The Klein prize provides one year of (candidate) tuition plus stipend for the best (proposed) dissertation research in econometric theory and/or research that utilizes advanced, innovative econometric techniques. The level of the stipend is set to match the Rackham pre-doctoral award. The recipient of the Klein award will be selected by the Fellowships committee (following the process for the Roosa and Taylor awards), in consultation with the econometrics faculty and will initially be awarded annually.

Recepient:

Lonjezo Sithole - Winter 2025

 

Lonjezo Sithole is a fourth year PhD candidate in Economics in the Department of Economics, University of Michigan. He received his Bachelor of Social Science degree (majoring in Economics) and a Master of Arts degree in Economics at the University of Malawi, followed by a Master of Science degree in Econometrics at the University of Edinburgh and a Master of Arts degree in Economics at the University of Michigan.Before joining the University of Michigan for his doctoral studies in 2021, he worked with the World Bank.

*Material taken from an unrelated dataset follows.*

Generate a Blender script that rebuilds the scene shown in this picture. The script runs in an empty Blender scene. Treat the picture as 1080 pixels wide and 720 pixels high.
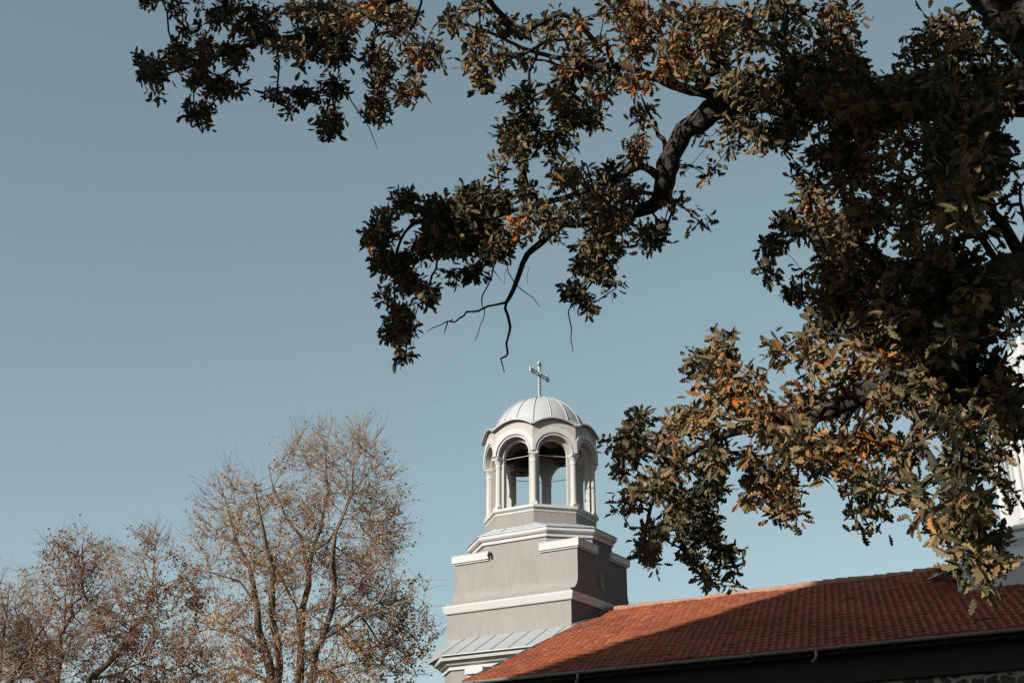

Lonjezo’s research interests mainly lie in theoretical and applied econometrics. He is particularly interested in statistical optimal transport, high-dimensional statistics, causal inference, as well as nonparametric and semiparametric methods, with an eye towards applications in economics. His third year economics paper won the 2024 Outstanding Third-Year Paper Award from the Department of Economics. Lonjezo is a member of the Econometric Society and the Institute of Mathematical Statistics.